_Instructions for the task_: Below are some records. Say in a single number how many of their lines include the word "Treat".
************
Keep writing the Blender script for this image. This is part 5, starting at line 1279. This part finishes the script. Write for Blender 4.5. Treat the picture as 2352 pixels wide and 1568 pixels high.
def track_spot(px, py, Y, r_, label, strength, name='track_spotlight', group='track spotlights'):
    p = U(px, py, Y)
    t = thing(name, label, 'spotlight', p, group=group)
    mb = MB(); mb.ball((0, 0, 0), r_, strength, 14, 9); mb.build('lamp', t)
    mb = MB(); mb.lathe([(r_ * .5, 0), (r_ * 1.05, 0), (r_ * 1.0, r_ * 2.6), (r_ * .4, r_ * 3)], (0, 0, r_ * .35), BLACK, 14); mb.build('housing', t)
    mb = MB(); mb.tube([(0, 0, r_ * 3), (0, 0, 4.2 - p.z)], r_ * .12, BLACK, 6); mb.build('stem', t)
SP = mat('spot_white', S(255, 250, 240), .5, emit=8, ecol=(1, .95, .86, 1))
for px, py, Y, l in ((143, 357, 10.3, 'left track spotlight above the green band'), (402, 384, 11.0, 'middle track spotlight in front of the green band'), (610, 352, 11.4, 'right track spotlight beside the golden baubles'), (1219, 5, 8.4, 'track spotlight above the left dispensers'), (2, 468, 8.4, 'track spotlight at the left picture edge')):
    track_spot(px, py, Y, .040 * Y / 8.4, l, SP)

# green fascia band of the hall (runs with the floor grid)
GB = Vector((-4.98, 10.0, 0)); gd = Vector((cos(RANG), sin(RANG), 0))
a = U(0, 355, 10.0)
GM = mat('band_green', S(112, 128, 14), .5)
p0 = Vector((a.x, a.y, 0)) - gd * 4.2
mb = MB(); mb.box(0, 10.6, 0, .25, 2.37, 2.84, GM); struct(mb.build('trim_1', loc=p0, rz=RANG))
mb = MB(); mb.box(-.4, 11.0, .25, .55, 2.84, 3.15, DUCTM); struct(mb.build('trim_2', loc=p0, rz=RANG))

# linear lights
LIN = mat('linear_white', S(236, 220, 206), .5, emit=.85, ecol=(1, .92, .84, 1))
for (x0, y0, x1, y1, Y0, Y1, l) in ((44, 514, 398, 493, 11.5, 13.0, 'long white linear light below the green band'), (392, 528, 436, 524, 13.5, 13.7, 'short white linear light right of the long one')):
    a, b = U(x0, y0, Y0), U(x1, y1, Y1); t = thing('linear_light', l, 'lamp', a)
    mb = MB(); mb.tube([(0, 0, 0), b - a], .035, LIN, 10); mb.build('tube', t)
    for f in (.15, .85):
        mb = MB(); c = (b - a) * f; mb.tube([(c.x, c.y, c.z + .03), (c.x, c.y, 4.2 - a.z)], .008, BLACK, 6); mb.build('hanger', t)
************
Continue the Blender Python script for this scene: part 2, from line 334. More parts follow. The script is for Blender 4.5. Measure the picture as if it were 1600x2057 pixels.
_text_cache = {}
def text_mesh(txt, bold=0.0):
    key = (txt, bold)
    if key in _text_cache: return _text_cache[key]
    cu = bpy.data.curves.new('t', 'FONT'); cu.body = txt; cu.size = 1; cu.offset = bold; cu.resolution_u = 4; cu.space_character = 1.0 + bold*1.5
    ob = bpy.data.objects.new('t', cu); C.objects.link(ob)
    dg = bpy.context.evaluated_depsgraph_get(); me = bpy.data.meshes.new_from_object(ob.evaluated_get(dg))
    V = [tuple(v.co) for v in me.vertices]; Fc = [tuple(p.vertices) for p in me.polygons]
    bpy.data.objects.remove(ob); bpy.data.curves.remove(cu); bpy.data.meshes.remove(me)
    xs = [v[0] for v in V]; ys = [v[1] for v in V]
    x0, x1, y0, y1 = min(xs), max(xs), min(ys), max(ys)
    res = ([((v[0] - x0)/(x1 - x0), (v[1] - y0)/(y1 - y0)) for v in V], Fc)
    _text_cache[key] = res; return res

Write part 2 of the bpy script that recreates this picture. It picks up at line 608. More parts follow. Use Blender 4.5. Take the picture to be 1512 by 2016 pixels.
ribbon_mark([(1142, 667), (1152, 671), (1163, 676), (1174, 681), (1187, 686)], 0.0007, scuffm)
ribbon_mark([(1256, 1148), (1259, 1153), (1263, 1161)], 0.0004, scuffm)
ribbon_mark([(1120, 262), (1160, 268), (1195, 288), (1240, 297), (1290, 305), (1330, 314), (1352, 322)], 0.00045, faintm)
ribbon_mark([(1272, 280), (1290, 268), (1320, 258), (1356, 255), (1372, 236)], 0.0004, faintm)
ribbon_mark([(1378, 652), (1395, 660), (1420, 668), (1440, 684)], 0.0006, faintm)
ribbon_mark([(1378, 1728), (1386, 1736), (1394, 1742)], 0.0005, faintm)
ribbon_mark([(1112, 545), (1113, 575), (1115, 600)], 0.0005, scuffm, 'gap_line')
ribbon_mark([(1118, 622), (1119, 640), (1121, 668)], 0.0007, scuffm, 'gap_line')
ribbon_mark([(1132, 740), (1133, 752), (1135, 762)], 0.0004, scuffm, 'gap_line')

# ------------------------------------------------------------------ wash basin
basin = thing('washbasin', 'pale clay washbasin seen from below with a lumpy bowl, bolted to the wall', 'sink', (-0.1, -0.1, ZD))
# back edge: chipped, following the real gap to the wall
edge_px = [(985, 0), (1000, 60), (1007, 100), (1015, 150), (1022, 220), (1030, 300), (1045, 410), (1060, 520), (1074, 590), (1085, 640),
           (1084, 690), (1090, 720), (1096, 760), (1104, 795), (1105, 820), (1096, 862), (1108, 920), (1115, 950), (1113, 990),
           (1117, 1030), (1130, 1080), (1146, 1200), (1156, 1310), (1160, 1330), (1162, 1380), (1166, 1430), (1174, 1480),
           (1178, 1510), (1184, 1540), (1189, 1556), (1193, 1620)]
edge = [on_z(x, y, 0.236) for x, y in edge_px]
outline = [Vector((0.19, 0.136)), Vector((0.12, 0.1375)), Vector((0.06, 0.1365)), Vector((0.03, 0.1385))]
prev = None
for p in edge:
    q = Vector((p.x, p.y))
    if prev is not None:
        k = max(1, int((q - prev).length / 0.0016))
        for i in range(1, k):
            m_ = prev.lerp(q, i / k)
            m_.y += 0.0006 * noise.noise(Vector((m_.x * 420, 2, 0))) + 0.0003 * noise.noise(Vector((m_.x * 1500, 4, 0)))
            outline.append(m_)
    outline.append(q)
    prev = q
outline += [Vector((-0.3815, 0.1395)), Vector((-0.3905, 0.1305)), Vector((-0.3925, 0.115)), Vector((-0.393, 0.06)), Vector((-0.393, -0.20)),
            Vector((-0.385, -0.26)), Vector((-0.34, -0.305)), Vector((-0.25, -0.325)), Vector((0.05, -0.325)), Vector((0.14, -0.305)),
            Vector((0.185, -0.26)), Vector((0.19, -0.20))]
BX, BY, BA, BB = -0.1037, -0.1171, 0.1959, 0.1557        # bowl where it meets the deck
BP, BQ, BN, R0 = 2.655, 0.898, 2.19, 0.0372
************
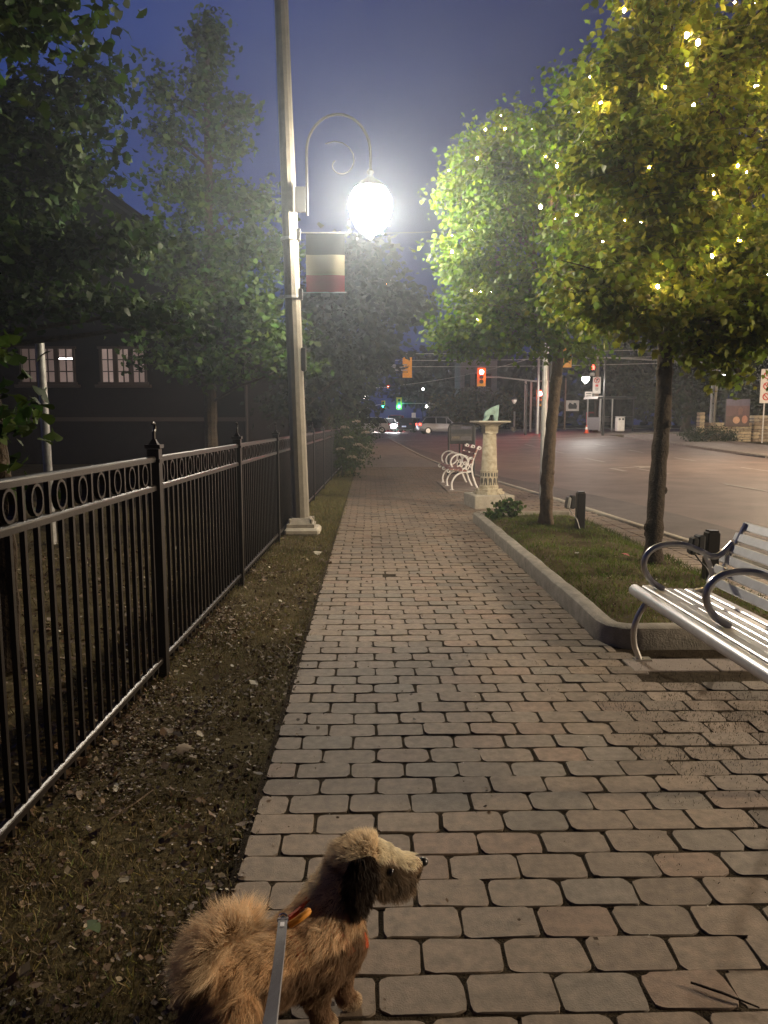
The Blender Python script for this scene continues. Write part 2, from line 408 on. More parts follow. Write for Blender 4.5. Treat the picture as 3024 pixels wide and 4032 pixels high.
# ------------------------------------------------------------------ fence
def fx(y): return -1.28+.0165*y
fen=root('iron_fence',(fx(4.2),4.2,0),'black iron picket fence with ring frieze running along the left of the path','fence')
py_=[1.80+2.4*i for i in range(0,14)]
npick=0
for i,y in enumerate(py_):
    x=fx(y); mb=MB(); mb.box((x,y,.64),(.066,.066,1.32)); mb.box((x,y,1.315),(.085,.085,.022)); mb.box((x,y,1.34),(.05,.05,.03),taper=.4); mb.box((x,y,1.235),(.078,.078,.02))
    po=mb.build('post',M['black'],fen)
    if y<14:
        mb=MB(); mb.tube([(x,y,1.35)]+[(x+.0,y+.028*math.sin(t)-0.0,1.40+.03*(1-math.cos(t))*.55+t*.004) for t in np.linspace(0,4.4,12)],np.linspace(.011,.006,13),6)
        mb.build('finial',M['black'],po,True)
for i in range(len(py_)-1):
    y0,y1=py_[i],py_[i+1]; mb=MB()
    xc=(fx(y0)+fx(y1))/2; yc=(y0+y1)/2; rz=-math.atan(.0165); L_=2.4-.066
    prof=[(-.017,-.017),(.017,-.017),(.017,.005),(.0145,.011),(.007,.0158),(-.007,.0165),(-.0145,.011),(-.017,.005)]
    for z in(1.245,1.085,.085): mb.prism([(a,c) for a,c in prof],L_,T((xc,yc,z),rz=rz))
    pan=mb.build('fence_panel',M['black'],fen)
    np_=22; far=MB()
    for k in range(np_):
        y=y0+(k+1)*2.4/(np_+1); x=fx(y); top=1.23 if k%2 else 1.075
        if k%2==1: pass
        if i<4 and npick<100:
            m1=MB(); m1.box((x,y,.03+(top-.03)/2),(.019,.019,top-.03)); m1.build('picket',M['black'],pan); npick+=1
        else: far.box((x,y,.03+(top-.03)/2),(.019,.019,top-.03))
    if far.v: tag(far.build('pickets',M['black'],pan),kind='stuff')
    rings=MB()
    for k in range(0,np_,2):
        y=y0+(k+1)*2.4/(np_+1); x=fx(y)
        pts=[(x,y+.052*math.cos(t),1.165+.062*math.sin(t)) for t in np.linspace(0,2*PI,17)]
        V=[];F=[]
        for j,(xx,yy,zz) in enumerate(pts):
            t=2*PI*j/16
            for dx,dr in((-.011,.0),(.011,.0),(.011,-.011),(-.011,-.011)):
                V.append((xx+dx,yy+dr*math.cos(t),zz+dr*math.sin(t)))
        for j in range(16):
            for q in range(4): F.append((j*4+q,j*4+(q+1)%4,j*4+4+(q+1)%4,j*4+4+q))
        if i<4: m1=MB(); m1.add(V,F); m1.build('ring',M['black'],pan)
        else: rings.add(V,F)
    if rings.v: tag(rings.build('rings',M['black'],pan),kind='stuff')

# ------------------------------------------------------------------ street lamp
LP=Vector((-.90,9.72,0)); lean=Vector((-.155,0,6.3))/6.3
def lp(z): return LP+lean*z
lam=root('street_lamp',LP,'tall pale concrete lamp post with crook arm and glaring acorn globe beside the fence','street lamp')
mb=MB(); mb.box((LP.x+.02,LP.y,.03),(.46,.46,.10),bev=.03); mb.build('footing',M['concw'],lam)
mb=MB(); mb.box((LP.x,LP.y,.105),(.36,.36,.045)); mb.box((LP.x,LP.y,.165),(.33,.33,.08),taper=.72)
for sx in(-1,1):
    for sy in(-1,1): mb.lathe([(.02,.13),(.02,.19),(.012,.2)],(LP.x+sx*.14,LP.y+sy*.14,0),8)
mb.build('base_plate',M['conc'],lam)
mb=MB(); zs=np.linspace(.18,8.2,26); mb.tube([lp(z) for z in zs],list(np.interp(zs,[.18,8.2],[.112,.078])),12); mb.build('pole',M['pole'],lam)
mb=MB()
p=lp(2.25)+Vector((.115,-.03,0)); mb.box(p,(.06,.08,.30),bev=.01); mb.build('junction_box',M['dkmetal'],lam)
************
_Final result_: 2